The funds attain a 50 percent stock allocation at the designated target date, say 2030, and for seven years, the allocation declines until it reaches 30 percent in the Vanguard Target Retirement Income Fund for retired investors. That’s the current setup, which will continue to be the default in workplace plans.
But this year, Vanguard is introducing a new fund, the Vanguard Target Retirement Income and Growth Trust. At the target date, a retiree’s investments would flow into that fund, which will never drop its equity proportion below 50 percent, Nathan Zahm, head of goal-based investing research at Vanguard, said in an interview. “This fund is right for some people, those who can handle more risk and can afford to do so,” he said. “But people will need to think carefully about it.”
The company’s research shows how the two different equity allocations would have affected a retiree with a portfolio of $1 million from 1990 to 2020, based on the performance of the markets tracked by the indexes represented in Vanguard’s current array of funds. The 50 percent stock fund would have had annualized returns of 7.3 percent versus 6.6 percent for the 30 percent stock fund.

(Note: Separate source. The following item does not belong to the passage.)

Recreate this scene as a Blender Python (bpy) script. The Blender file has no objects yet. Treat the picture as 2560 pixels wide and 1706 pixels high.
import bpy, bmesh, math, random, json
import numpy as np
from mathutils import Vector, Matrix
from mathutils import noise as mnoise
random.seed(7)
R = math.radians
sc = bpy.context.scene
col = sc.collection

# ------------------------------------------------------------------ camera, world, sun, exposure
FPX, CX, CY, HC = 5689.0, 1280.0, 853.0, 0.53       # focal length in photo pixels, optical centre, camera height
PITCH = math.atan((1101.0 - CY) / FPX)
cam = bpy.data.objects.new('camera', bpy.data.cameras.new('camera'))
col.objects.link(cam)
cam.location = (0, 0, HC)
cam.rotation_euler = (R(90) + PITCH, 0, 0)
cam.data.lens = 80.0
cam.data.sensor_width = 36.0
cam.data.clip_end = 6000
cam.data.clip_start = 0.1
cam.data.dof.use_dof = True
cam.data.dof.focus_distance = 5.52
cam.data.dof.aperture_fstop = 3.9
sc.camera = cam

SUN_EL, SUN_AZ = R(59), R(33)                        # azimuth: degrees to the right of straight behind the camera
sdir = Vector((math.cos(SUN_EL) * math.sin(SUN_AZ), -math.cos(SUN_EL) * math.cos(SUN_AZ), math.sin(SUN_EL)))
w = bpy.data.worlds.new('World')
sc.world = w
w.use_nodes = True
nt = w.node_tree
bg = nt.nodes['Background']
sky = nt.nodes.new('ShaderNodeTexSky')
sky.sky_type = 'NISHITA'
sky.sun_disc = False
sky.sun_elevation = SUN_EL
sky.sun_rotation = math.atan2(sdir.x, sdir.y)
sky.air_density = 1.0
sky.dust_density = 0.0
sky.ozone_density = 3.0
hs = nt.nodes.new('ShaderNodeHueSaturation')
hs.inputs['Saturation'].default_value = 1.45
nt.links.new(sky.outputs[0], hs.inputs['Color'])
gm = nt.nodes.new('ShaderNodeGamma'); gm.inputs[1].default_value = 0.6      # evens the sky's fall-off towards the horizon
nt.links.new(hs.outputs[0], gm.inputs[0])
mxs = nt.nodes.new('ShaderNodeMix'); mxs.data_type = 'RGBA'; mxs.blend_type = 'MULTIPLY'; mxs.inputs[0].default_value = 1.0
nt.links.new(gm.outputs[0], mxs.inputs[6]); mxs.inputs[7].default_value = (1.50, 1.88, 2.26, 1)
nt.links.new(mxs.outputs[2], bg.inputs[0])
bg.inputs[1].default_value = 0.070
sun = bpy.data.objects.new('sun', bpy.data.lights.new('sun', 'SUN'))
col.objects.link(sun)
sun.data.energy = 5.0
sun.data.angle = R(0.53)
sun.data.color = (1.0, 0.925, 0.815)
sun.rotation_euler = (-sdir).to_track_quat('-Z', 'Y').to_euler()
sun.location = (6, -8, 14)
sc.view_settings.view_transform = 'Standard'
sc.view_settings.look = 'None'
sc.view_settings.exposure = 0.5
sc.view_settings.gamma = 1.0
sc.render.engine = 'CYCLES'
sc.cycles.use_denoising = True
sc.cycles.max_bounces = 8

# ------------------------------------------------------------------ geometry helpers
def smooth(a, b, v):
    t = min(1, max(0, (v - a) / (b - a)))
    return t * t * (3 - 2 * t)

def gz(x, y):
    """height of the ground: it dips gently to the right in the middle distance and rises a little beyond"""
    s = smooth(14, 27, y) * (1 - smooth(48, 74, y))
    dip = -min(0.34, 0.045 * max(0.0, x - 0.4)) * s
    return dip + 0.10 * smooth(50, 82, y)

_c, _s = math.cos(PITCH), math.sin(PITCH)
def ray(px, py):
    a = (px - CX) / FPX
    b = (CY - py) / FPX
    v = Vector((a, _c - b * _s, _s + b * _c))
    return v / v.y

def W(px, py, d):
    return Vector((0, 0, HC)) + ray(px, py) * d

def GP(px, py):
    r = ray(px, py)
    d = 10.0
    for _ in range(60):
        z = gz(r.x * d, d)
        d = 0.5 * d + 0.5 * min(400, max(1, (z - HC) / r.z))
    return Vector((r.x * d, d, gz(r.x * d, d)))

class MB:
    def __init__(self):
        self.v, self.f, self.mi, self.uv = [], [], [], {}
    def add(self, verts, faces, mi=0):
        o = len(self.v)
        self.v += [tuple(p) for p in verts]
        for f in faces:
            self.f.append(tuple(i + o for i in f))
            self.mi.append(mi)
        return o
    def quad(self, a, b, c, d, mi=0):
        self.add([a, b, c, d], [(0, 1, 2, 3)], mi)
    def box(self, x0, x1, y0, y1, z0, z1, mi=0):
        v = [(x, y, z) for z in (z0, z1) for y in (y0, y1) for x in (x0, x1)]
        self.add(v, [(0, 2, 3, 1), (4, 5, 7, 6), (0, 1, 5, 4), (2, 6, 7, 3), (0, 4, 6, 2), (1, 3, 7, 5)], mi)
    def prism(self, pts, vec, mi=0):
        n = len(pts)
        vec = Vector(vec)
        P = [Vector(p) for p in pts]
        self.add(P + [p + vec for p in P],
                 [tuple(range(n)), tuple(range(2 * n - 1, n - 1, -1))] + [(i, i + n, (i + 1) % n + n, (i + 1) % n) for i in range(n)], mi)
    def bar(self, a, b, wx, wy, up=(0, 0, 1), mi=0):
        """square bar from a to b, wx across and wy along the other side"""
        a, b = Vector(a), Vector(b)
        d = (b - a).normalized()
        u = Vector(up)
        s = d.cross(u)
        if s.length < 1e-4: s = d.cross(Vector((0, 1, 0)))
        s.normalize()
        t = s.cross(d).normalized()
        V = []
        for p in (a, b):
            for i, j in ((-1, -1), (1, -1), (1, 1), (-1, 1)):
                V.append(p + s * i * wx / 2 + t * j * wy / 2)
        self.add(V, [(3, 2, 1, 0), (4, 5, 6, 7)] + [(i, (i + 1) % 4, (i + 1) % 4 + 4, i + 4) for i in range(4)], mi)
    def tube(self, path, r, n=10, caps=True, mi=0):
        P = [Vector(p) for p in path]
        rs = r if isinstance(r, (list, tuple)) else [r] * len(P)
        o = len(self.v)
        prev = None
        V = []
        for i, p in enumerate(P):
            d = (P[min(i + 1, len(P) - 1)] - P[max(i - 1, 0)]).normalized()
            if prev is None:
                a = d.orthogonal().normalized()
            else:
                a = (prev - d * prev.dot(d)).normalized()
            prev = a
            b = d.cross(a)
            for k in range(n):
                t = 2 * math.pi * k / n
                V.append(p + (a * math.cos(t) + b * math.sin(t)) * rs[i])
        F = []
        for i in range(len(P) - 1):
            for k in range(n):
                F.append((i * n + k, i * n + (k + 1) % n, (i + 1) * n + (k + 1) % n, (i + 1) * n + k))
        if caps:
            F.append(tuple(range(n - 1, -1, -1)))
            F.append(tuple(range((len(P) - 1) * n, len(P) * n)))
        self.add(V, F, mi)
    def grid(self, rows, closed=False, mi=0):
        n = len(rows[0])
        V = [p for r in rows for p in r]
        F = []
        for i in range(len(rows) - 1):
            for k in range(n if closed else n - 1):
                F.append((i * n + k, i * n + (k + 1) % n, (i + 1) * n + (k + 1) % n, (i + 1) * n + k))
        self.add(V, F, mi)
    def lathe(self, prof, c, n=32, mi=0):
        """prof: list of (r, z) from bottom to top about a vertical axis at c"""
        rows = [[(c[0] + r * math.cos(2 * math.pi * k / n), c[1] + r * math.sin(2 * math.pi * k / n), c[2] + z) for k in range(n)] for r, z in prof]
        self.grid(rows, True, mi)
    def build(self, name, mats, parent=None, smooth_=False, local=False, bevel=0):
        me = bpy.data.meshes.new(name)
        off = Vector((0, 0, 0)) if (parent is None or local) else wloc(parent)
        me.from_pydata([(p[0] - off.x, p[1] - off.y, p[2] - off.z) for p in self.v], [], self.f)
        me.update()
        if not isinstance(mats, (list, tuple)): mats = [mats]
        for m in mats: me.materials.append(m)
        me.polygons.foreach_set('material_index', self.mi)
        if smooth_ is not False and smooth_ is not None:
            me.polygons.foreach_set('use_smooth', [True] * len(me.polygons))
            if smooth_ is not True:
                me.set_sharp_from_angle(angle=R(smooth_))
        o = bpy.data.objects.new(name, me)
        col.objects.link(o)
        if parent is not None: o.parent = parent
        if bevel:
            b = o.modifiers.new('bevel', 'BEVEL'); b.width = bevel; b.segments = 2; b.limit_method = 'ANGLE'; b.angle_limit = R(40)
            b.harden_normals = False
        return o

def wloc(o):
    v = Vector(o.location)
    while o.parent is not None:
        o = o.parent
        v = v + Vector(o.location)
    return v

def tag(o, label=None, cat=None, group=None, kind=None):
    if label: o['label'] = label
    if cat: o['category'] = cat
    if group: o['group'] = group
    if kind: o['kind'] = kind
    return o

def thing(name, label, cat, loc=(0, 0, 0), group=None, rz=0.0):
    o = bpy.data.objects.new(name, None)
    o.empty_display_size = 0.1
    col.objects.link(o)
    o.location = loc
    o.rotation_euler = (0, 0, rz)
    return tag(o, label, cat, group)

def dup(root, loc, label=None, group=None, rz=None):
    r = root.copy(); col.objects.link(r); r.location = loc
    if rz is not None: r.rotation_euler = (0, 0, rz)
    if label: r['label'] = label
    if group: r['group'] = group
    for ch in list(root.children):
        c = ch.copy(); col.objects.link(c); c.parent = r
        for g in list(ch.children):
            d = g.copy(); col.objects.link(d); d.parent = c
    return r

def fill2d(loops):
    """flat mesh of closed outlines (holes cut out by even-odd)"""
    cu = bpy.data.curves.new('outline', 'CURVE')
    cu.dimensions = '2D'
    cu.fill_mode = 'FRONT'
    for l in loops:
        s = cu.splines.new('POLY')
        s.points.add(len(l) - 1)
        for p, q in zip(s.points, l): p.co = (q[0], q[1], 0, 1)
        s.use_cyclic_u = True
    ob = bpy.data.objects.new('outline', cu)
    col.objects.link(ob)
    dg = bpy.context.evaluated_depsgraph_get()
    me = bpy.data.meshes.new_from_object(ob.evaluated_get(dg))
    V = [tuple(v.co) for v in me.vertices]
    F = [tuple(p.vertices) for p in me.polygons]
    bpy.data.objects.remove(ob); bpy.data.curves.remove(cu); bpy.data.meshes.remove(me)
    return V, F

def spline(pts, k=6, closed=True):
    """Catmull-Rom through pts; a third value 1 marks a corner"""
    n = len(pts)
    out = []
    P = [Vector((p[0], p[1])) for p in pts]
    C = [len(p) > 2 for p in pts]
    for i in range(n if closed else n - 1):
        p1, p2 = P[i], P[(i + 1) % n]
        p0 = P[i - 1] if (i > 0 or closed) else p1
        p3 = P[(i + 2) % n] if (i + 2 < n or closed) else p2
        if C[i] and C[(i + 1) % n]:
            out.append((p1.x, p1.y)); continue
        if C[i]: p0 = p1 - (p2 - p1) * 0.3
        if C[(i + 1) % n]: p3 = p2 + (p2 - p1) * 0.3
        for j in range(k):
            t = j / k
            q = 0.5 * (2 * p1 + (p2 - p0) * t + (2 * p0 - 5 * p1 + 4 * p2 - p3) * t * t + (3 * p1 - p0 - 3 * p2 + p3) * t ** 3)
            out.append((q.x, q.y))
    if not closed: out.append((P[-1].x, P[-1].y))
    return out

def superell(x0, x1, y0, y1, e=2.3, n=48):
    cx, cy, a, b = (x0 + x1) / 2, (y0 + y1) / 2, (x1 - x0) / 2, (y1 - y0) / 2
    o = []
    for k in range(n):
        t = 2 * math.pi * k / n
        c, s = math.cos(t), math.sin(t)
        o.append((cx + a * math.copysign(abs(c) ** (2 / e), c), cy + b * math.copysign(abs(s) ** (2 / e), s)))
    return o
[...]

That amounts to $7,000 extra each year for the fund with more stock, which the retiree could have spent or salted away.
But the greater risks associated with stock investing were also apparent. The biggest loss in any 12-month period for the fund with more stock was 28 percent, compared with 17 percent for the traditional income fund. If those declines occurred in the first year of investing, the $1 million portfolio would have had a whopping loss of $280,000 compared with a $170,000 decline for the bond-heavy fund. Clearly, unless you are capable of withstanding the greater loss, you should not risk the 50 percent stock fund.
It’s easy to contemplate hefty stock investments when the market has risen for years. But if you need to stop working just as the stock market falls — which happened to many people in 2008, when the S&P 500 dropped more than 38 percent — target-retirement funds will generate painful losses with either allocation.